Depuis le début de ces Jeux olympiques, j’essaie d’élever le débat intellectuellement. La seule chose que je sais, c’est que tous les changements de règlements et de formats doivent aller dans le sens du bien-être du cheval. Le fait que les équipes ne soient composées que de trois cavaliers et que l’individuel se dispute avant la compétition par équipes n’est pas bénéfique. Je préfèrerais que la Fédération équestre internationale (FEI) et le Comité international olympique (CIO) imaginent des nouveautés comme décerner des médailles aux chevaux par exemple. Et j’aurais dit la même chose si les Bleus étaient montés sur le podium, ce que j’aurais évidemment aimé parce que je supporte l’équipe de mon pays! Le fait est que quatre équipes sur dix-neuf ont été éliminées hier, et trois sur dix aujourd’hui, et que certains cavaliers ont été obligés d’aller au-delà des limites de leurs chevaux pour ne pas éliminer leur équipe. Sans parler du fait que le Japon, pays organisateur de ces Jeux, a fait les frais de cette nouvelle formule. La FEI devrait aussi décerner une médaille aussi au chef de piste Santiago Varela, qui a construit de super parcours cette semaine. L’idéal est tout de même qu’il n’y ait pas de barrage pour les médailles à la fin, car cela ne correspond pas aux principes fondamentaux du sport, mais c’était tout de même du grand sport!

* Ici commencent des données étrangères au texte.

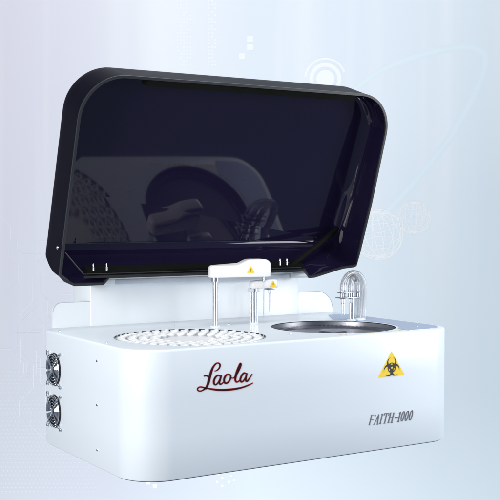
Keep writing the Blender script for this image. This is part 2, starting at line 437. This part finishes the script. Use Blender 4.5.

Hier soir, j’ai discuté avec un expert du pentathlon, qui est une discipline extrêmement difficile. Le cheval n’est pas une moto, et leur épreuve est aussi délicate et aléatoire. C’est une épreuve tellement difficile et tellement aléatoire (le choix des chevaux se fait par tirage au sort, ndlr), sans parler du fait que l'équitation est normalement un sport de couple et ne devrait pas se disputer après un tirage au sort... La pauvre Allemande (Annika Schleu, qui était en tête de la compétition avant l'épreuve équestre, où elle a été éliminée après de nombreux refus de sa monture, ndlr) est malheureusement tombée sur un cheval qui n’avait pas les capacités d’enchaîner un tel parcours et ne voulait pas sauter. C’est comme si on me demandait à moi, qui ai des petites jambes, d’aller courir un marathon! Bref, le bien-être animal devrait passer avant tout.